O número vai de acordo com com um relatório da TGEU (Transgender Europe), que monitora dados levantados por instituições trans e LGBTQIA+ e mostrou que, entre outubro de 2020 e setembro de 2021, o Brasil estava na liderança das mortes de pessoas trans com 125 óbitos.

Já a Antra levantou 175 casos de assassinatos de pessoas trans no Brasil em 2020 –alta de 41% em relação ao ano anterior.

O levantamento mostra ainda que 30,38% das vítimas tem entre 20 e 29 anos e que quase metade das mortes (48,1%) aconteceram no período noturno, o que equivale a 152 casos.

"Isso demanda maior atenção do poder público na garantia da segurança desse grupo em situação de vulnerabilidade", diz o relatório.
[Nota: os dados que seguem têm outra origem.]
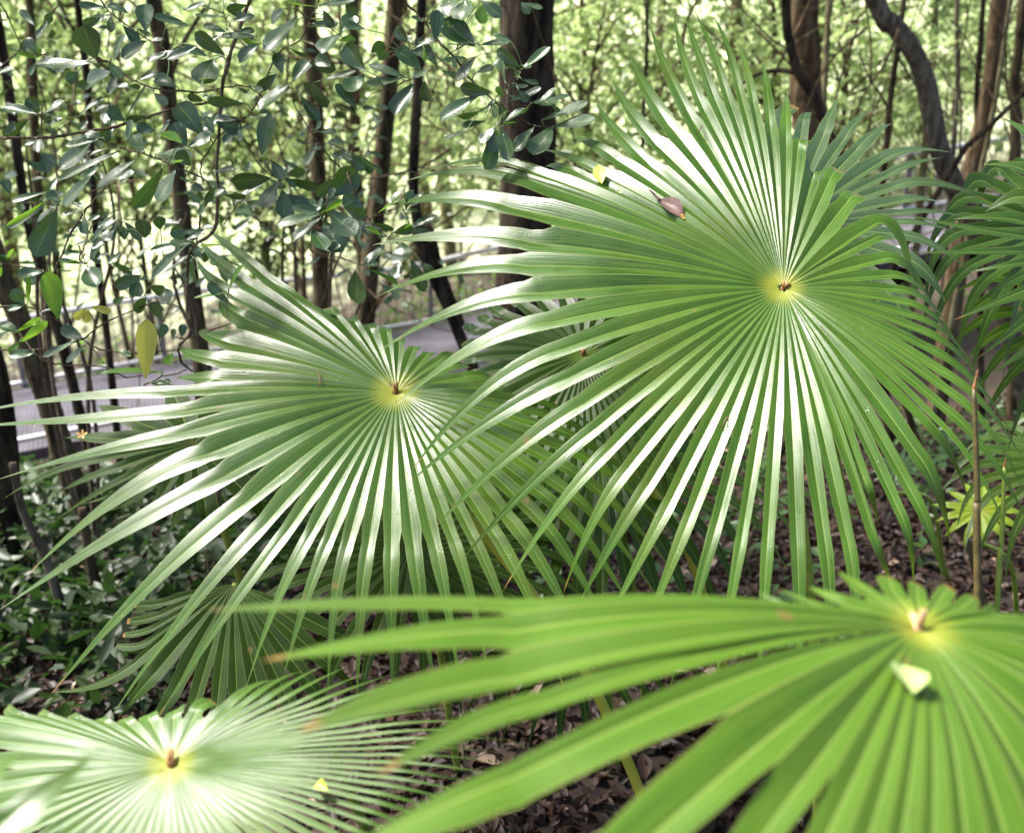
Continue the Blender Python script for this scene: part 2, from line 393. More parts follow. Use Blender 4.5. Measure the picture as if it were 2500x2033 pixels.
def frond(label, hub, dep, n, keys, mat='palmA', group='fan palm leaves', base=None, petm='petiole', petr=.008, ds=.0, dt=.1, pleat=.45, wl=1.6,
          ts=.78, seed=1, hs=.018, hmat='hast', closed=True, htow=(0, 1, .3), twist=.25, sag=.02, pet_mid=None, tsf=None, stub=1.0, fat=False):
    H = P(hub[0], hub[1], dep); n = unit(n)
    def onp(px, py, off):
        r = ray(px, py); Q = H-n*off
        return CAM+r*(np.dot(Q-CAM, n)/np.dot(r, n))
    segs = []
    ks = []
    for i, k in enumerate(keys):
        k = list(k)+[0]*(6-len(k)); ks.append(k)
    out = []
    for i, k in enumerate(ks):
        out.append(k[:4]+[k[5]])
        nx = ks[(i+1) % len(ks)]
        for q in range(int(k[4])):
            f = (q+1)/(k[4]+1)
            # interpolate angle / radius round the hub
            def pol(x, y): return math.atan2(y-hub[1], x-hub[0]), math.hypot(x-hub[0], y-hub[1])
            a0, r0 = pol(k[0], k[1]); a1, r1 = pol(nx[0], nx[1])
            if a1-a0 > math.pi: a1 -= 2*math.pi
            if a1-a0 < -math.pi: a1 += 2*math.pi
            a = a0+(a1-a0)*f; r = r0+(r1-r0)*f
            b0, t0 = pol(k[2], k[3]); b1, t1 = pol(nx[2], nx[3])
            if b1-b0 > math.pi: b1 -= 2*math.pi
            if b1-b0 < -math.pi: b1 += 2*math.pi
            b = b0+(b1-b0)*f; t = (t0+(t1-t0)*f)*random.uniform(.95, 1.03)
            out.append([hub[0]+r*math.cos(a), hub[1]+r*math.sin(a), hub[0]+t*math.cos(b), hub[1]+t*math.sin(b), 1 if (k[5] == 1 and nx[5] == 1) else 0])
    for k in out:
        S = onp(k[0], k[1], ds); T = onp(k[2], k[3], dt*(.25 if k[4] == 1 else 1)*random.uniform(.85, 1.15))
        segs.append(dict(S=S, T=T, blunt=k[4] == 1, gap=k[4] == 2, ts=tsf(k[0]-hub[0], k[1]-hub[1]) if tsf else None))
    if base is None: base = P(2000, 2100, 2.6)
    base = np.array([base[0], base[1], float(terrain(base[0], base[1]))]) if len(base) == 2 else np.asarray(base, float)
    rt = root('fan_palm', base, label, 'palm', group)
    blade('leaf_blade', mat, rt, H, n, segs, pleat=pleat, wl=wl, fat=fat, ts=ts, seed=seed, closed=closed, twist=twist, sag=sag)
    hastula(rt, H, n, hs, hmat, unit(htow), stub)
    m1 = H-n*.12+(base-H)*.06 if pet_mid is None else np.asarray(pet_mid)
    m2 = base*.5+H*.5+np.array([0, 0, .12])
    pts = catmull([H-n*.006, H-n*.04+(base-H)*.01, m1, m2, base*.8+H*.2, base-np.array([0, 0, .04])], 6)
    v, f = tube(pts, np.linspace(petr*.8, petr*1.9, len(pts)), 8, .06, seed)
    mk('petiole', v, f, petm, rt)
    return rt

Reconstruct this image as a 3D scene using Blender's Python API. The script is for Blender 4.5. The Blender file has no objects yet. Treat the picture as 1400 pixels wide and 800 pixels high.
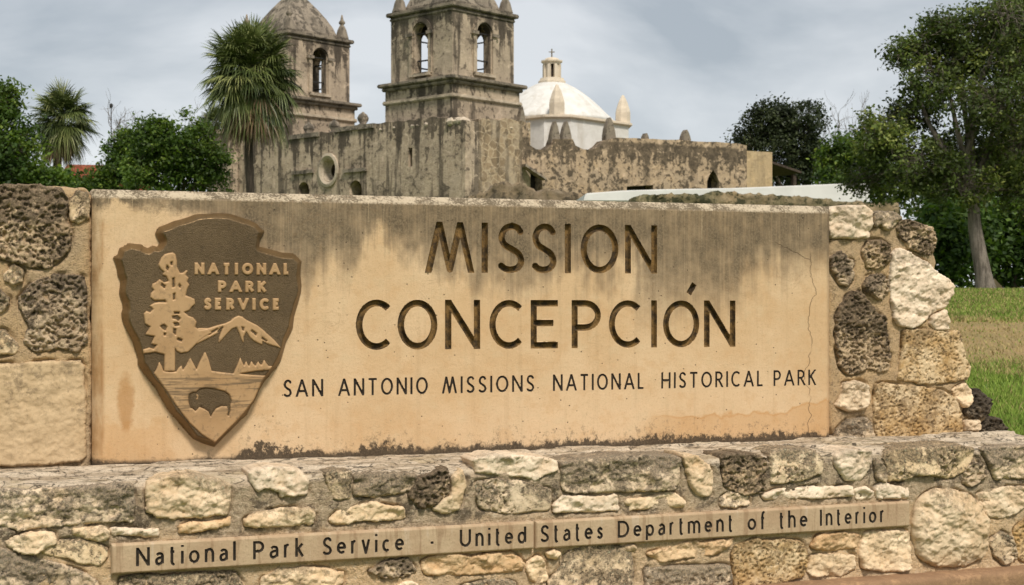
import bpy, bmesh, math, random
import numpy as np
from mathutils import Vector, Matrix
from mathutils.geometry import tessellate_polygon

scene = bpy.context.scene
R = math.radians
rng = np.random.default_rng(7)
random.seed(7)

# ------------------------------------------------------------------ camera
EYE = 1.45
FPX, CX, CY = 2000.0, 700.0, 406.0          # focal length and principal point in photo pixels
cam_d = bpy.data.cameras.new('camera')
cam = bpy.data.objects.new('camera', cam_d)
scene.collection.objects.link(cam)
cam.location = (0, 0, EYE)
cam.rotation_euler = (R(90), 0, 0)
cam_d.sensor_width = 36.0
cam_d.lens = 36.0 * FPX / 1400.0
cam_d.shift_y = 6.0 / 1400.0
cam_d.clip_start = 0.05
cam_d.clip_end = 6000
cam_d.dof.use_dof = True
cam_d.dof.focus_distance = 5.35
cam_d.dof.aperture_fstop = 12.0
scene.camera = cam

# ------------------------------------------------------------------ world and sun
SUN_ELEV, SUN_AZ = 52.0, 158.0               # azimuth clockwise from +Y: behind the camera, a little to the right
world = bpy.data.worlds.new('World')
scene.world = world
world.use_nodes = True
wn = world.node_tree.nodes
wl = world.node_tree.links
wn.clear()
w_out = wn.new('ShaderNodeOutputWorld')
w_bg = wn.new('ShaderNodeBackground')
w_bg.inputs['Strength'].default_value = 0.10
w_sky = wn.new('ShaderNodeTexSky')
w_sky.sky_type = 'NISHITA'
w_sky.sun_disc = False
w_sky.sun_elevation = R(SUN_ELEV)
w_sky.sun_rotation = R(SUN_AZ)
w_sky.dust_density = 2.0
w_tc = wn.new('ShaderNodeTexCoord')
w_map = wn.new('ShaderNodeMapping')
w_map.inputs['Scale'].default_value = (1.0, 1.0, 2.6)
w_map.inputs['Location'].default_value = (0.35, 0.1, 0.22)
w_n1 = wn.new('ShaderNodeTexNoise')
w_n1.inputs['Scale'].default_value = 3.6
w_n1.inputs['Detail'].default_value = 6.0
w_n1.inputs['Roughness'].default_value = 0.50
w_n1.inputs['Distortion'].default_value = 0.35
w_r1 = wn.new('ShaderNodeValToRGB')
cr = w_r1.color_ramp
cr.elements[0].position = 0.41
cr.elements[0].color = (1.62, 1.78, 1.93, 1)
cr.elements[1].position = 0.60
cr.elements[1].color = (2.85, 2.93, 3.01, 1)
w_mx = wn.new('ShaderNodeMixRGB')
w_mx.inputs['Fac'].default_value = 0.93
w_sep = wn.new('ShaderNodeSeparateXYZ')
w_hr = wn.new('ShaderNodeMapRange')          # a paler band of cloud near the horizon
w_hr.inputs['From Min'].default_value = 0.02
w_hr.inputs['From Max'].default_value = 0.16
w_hr.inputs['To Min'].default_value = 0.9
w_hr.inputs['To Max'].default_value = 0.0
w_mh = wn.new('ShaderNodeMixRGB')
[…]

Sobre esta questão, Bogas afirma ainda que é necessário que políticas educativas sejam implementadas para evitar esse tipo de ocorrência.

A principal ocupação das pessoas LGBTQIA+ que foram vítimas de violência é a prostituição. "Esta é a ocupação da qual os traveis e transexuais são em sua branda maioria", diz Bogas.

Em segundo lugar, aparecem os professores. "Se conseguimos discutir questões de gêneros, direitos reais e reprodutivos, com grandes liberdades nas escolas isso se naturalizaria e as pessoas entenderiam que não devem fazer isso", diz ele.

O estudo também buscou mapear a tipificação dessas mortes violentas e apontou que a maioria delas é classificada como homicídio (82,91%). Na sequência, aparece o suicídio (8,23%), o que o relatório aponta como um reflexo dos danos causados pela discriminação contra a comunidade LGBTQIA+. "[Isso] impacta significativamente a saúde mental das pessoas, podendo levar ao intenso sofrimento ou mesmo à retirada da própria vida por pessoas em situação de vulnerabilidade", diz o texto.

Bogas alerta ainda que é importante que levantamentos como este continuem sendo realizados pois existe uma subnotificação das mortes violentas que atingem esse grupo. "Os governos não têm esse olhar", afirma.

De acordo com último relatório do Fórum Brasileiro de Segurança Pública, divulgado em julho de 2021, o apagão de dados sobre violência contra LGBTQIA+ atingia ao menos sete estados.

O ativista afirma ainda que o ano de 2022 tende a ser ainda pior. Isso porque, de acordo com os dados colhidos até abril, já foram registrados cerca de 100 mortes violentas no Brasil. "Normalmente, trabalhamos com 15 a 20 mortes por mês e já estamos vendo que está muito maior", calcula ele.